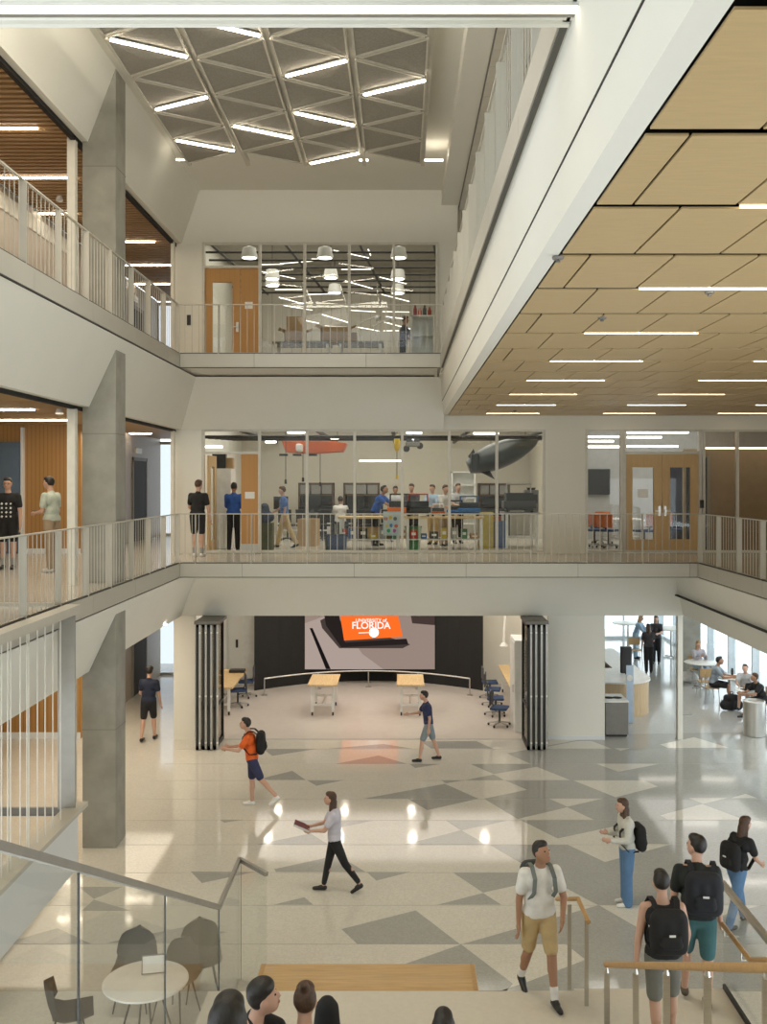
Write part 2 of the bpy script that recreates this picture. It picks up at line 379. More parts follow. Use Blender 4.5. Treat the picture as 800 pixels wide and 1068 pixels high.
# ---- ground level ceiling at the right and outer glazing
ST(B().box(7.1,12.4,9,42,-1.42,-1.36).box(5.03,7.1,24.1,42,-1.42,-1.36), 'ceiling.011', WHITE)
def curtain(name, axis, p, a0, a1, z0, z1, pitch, m=mat('pale_blue_mullion', (.62,.68,.72), .4, .1), dw=.07, dd=.16):
    w = empty(name, (p if axis == 'y' else (a0+a1)/2, p if axis == 'x' else (a0+a1)/2, z0), kind='structure')
    a = a0; i = 0
    while a <= a1+.01:
        bb = B()
        if axis == 'y': bb.box(p-dd/2, p+dd/2, a-dw/2, a+dw/2, z0, z1)
        else: bb.box(a-dw/2, a+dw/2, p-dd/2, p+dd/2, z0, z1)
        bb.done('mullion', m, w); a += pitch
    bb = B()
    for z in (z0, z1-.1):
        if axis == 'y': bb.box(p-.05, p+.05, a0, a1, z, z+.1)
        else: bb.box(a0, a1, p-.05, p+.05, z, z+.1)
    bb.done('frame', m, w)
    bb = B()
    if axis == 'y': bb.box(p-.006, p+.006, a0, a1, z0+.1, z1-.1)
    else: bb.box(a0, a1, p-.006, p+.006, z0+.1, z1-.1)
    bb.done('glass_pane', GLASS, w)
curtain('window_4', 'y', 10.7, 18.7, 40, L1, -1.42, 2.13, dw=.1, dd=.22)
curtain('window_5', 'x', 39.5, 5.2, 10.6, L1, -1.42, 1.28)
ST(B().rbox(X(711.5,31.3),X(731,31.3),31.3,31.9,L1,-1.42,.01), 'column_concrete.001', CONC)
ST(B().box(4.98,5.03,24.1,41.5,L1,-1.42), 'wall_far.008', WHITE)
# ---- labs behind glass
# middle level lab
ST(B().box(-5.4,4.4,33,33.1,0,4.2).box(4.35,4.45,24.1,33,0,4.2), 'wall_far.009', LABW)
ST(B().box(-5.4,4.4,24.1,33,4.18,4.24), 'ceiling.012', mat('grey_exposed_ceiling', (.30,.29,.26), .9))
# room behind double doors
ST(B().box(4.45,12.4,30,30.1,0,4.2), 'wall_far.010', mat('grey_room_wall', (.42,.42,.40), .8))
ST(B().box(4.45,12.4,24.1,30,4.1,4.16), 'ceiling.013', mat('charcoal_ceiling', (.10,.10,.10), .9))
ST(B().box(7.35,12.4,25.3,25.4,0,2.62), 'wall_far.011', TANW)
ST(B().box(12.4,12.5,-4,34,0,9), 'wall_right.004', WHITE)
ST(B().box(-14,12.5,-4.1,-4,-4.6,9), 'wall_near', WHITE)
# top lab
ST(B().box(-5.4,3,31.6,31.7,L3,8.9), 'wall_far.012', slats('ribbed_cream_wall', (.50,.47,.40), (.40,.37,.31), 0, .32, .9))
ST(B().box(-5.4,3,24.1,31.7,8.62,8.7), 'ceiling.014', mat('exposed_deck', (.40,.38,.33), .9))
ST(B().box(1.4,1.5,24.1,31.6,L3,8.7), 'wall_right.005', LABW)
# ---------------------------------------------------------------- glazing on the far wall
FRM = mat('cream_window_frame', (.60,.58,.52), .45, .15)
def glazing(name, xs, z0, z1, gm, y=23.93, sill=.06, transoms=()):
    w = empty(name, ((xs[0]+xs[-1])/2, y, z0), kind='structure')
    bb = B()
    bb.box(xs[0], xs[-1], y-.02, y+.08, z0, z0+sill).box(xs[0], xs[-1], y-.02, y+.08, z1-.05, z1)
    for (xa, xb, z) in transoms: bb.box(xa, xb, y-.02, y+.08, z, z+.06)
    bb.done('frame', FRM, w)
    for i, x in enumerate(xs): B().box(x-.032, x+.032, y-.04, y+.09, z0, z1).done('mullion', FRM, w)
    return w
def pane(w, x0, x1, z0, z1, gm, y=23.95): B().box(x0, x1, y, y+.012, z0, z1).done('glass_pane', gm, w)
xs = [W(p) for p in (212.5,271,320.5,370,419.5,468.5,518,567)]
w = glazing('window_6', xs, .02, 3.05, GLASS, transoms=[(xs[0],xs[1],2.45)])
for a, c in zip(xs[1:], xs[2:]): pane(w, a+.03, c-.03, .08, 3.0, GLASS)
pane(w, xs[0]+.03, xs[1]-.03, 2.51, 3.0, GLASS)
xs3 = [W(p) for p in (213,271.5,318,364.4,411,455.8)]
w = glazing('window_7', xs3, L3, 7.65, GLASS, transoms=[(xs3[0],xs3[1],L3+2.45)])
for a, c in zip(xs3[1:], xs3[2:]): pane(w, a+.03, c-.03, L3+.06, 7.6, GLASS)
pane(w, xs3[0]+.03, xs3[1]-.03, L3+2.51, 7.6, GLASS)
xs2 = [W(p) for p in (611,647.5,650.5,729,733,768,806,845,884)]
w = glazing('window_8', xs2, .02, 3.05, GLASS, transoms=[(xs2[2],xs2[3],2.45)])
pane(w, xs2[0]+.03, xs2[1]-.03, .08, 3.0, GLASS); pane(w, xs2[2]+.03, xs2[3]-.03, 2.51, 3.0, GLASS)
for a, c in zip(xs2[4:], xs2[5:]): pane(w, a+.03, c-.03, .08, 3.0, GLASST)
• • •
#### Work to do
Your task is to repeat the data above exactly while excluding the pictures.

#### Output
Write part 2 of the bpy script that recreates this picture. It picks up at line 379. More parts follow. Use Blender 4.5. Treat the picture as 800 pixels wide and 1068 pixels high.
# ---- ground level ceiling at the right and outer glazing
ST(B().box(7.1,12.4,9,42,-1.42,-1.36).box(5.03,7.1,24.1,42,-1.42,-1.36), 'ceiling.011', WHITE)
def curtain(name, axis, p, a0, a1, z0, z1, pitch, m=mat('pale_blue_mullion', (.62,.68,.72), .4, .1), dw=.07, dd=.16):
    w = empty(name, (p if axis == 'y' else (a0+a1)/2, p if axis == 'x' else (a0+a1)/2, z0), kind='structure')
    a = a0; i = 0
    while a <= a1+.01:
        bb = B()
        if axis == 'y': bb.box(p-dd/2, p+dd/2, a-dw/2, a+dw/2, z0, z1)
        else: bb.box(a-dw/2, a+dw/2, p-dd/2, p+dd/2, z0, z1)
        bb.done('mullion', m, w); a += pitch
    bb = B()
    for z in (z0, z1-.1):
        if axis == 'y': bb.box(p-.05, p+.05, a0, a1, z, z+.1)
        else: bb.box(a0, a1, p-.05, p+.05, z, z+.1)
    bb.done('frame', m, w)
    bb = B()
    if axis == 'y': bb.box(p-.006, p+.006, a0, a1, z0+.1, z1-.1)
    else: bb.box(a0, a1, p-.006, p+.006, z0+.1, z1-.1)
    bb.done('glass_pane', GLASS, w)
curtain('window_4', 'y', 10.7, 18.7, 40, L1, -1.42, 2.13, dw=.1, dd=.22)
curtain('window_5', 'x', 39.5, 5.2, 10.6, L1, -1.42, 1.28)
ST(B().rbox(X(711.5,31.3),X(731,31.3),31.3,31.9,L1,-1.42,.01), 'column_concrete.001', CONC)
ST(B().box(4.98,5.03,24.1,41.5,L1,-1.42), 'wall_far.008', WHITE)
# ---- labs behind glass
# middle level lab
ST(B().box(-5.4,4.4,33,33.1,0,4.2).box(4.35,4.45,24.1,33,0,4.2), 'wall_far.009', LABW)
ST(B().box(-5.4,4.4,24.1,33,4.18,4.24), 'ceiling.012', mat('grey_exposed_ceiling', (.30,.29,.26), .9))
# room behind double doors
ST(B().box(4.45,12.4,30,30.1,0,4.2), 'wall_far.010', mat('grey_room_wall', (.42,.42,.40), .8))
ST(B().box(4.45,12.4,24.1,30,4.1,4.16), 'ceiling.013', mat('charcoal_ceiling', (.10,.10,.10), .9))
ST(B().box(7.35,12.4,25.3,25.4,0,2.62), 'wall_far.011', TANW)
ST(B().box(12.4,12.5,-4,34,0,9), 'wall_right.004', WHITE)
ST(B().box(-14,12.5,-4.1,-4,-4.6,9), 'wall_near', WHITE)
# top lab
ST(B().box(-5.4,3,31.6,31.7,L3,8.9), 'wall_far.012', slats('ribbed_cream_wall', (.50,.47,.40), (.40,.37,.31), 0, .32, .9))
ST(B().box(-5.4,3,24.1,31.7,8.62,8.7), 'ceiling.014', mat('exposed_deck', (.40,.38,.33), .9))
ST(B().box(1.4,1.5,24.1,31.6,L3,8.7), 'wall_right.005', LABW)
# ---------------------------------------------------------------- glazing on the far wall
FRM = mat('cream_window_frame', (.60,.58,.52), .45, .15)
def glazing(name, xs, z0, z1, gm, y=23.93, sill=.06, transoms=()):
    w = empty(name, ((xs[0]+xs[-1])/2, y, z0), kind='structure')
    bb = B()
    bb.box(xs[0], xs[-1], y-.02, y+.08, z0, z0+sill).box(xs[0], xs[-1], y-.02, y+.08, z1-.05, z1)
    for (xa, xb, z) in transoms: bb.box(xa, xb, y-.02, y+.08, z, z+.06)
    bb.done('frame', FRM, w)
    for i, x in enumerate(xs): B().box(x-.032, x+.032, y-.04, y+.09, z0, z1).done('mullion', FRM, w)
    return w
def pane(w, x0, x1, z0, z1, gm, y=23.95): B().box(x0, x1, y, y+.012, z0, z1).done('glass_pane', gm, w)
xs = [W(p) for p in (212.5,271,320.5,370,419.5,468.5,518,567)]
w = glazing('window_6', xs, .02, 3.05, GLASS, transoms=[(xs[0],xs[1],2.45)])
for a, c in zip(xs[1:], xs[2:]): pane(w, a+.03, c-.03, .08, 3.0, GLASS)
pane(w, xs[0]+.03, xs[1]-.03, 2.51, 3.0, GLASS)
xs3 = [W(p) for p in (213,271.5,318,364.4,411,455.8)]
w = glazing('window_7', xs3, L3, 7.65, GLASS, transoms=[(xs3[0],xs3[1],L3+2.45)])
for a, c in zip(xs3[1:], xs3[2:]): pane(w, a+.03, c-.03, L3+.06, 7.6, GLASS)
pane(w, xs3[0]+.03, xs3[1]-.03, L3+2.51, 7.6, GLASS)
xs2 = [W(p) for p in (611,647.5,650.5,729,733,768,806,845,884)]
w = glazing('window_8', xs2, .02, 3.05, GLASS, transoms=[(xs2[2],xs2[3],2.45)])
pane(w, xs2[0]+.03, xs2[1]-.03, .08, 3.0, GLASS); pane(w, xs2[2]+.03, xs2[3]-.03, 2.51, 3.0, GLASS)
for a, c in zip(xs2[4:], xs2[5:]): pane(w, a+.03, c-.03, .08, 3.0, GLASST)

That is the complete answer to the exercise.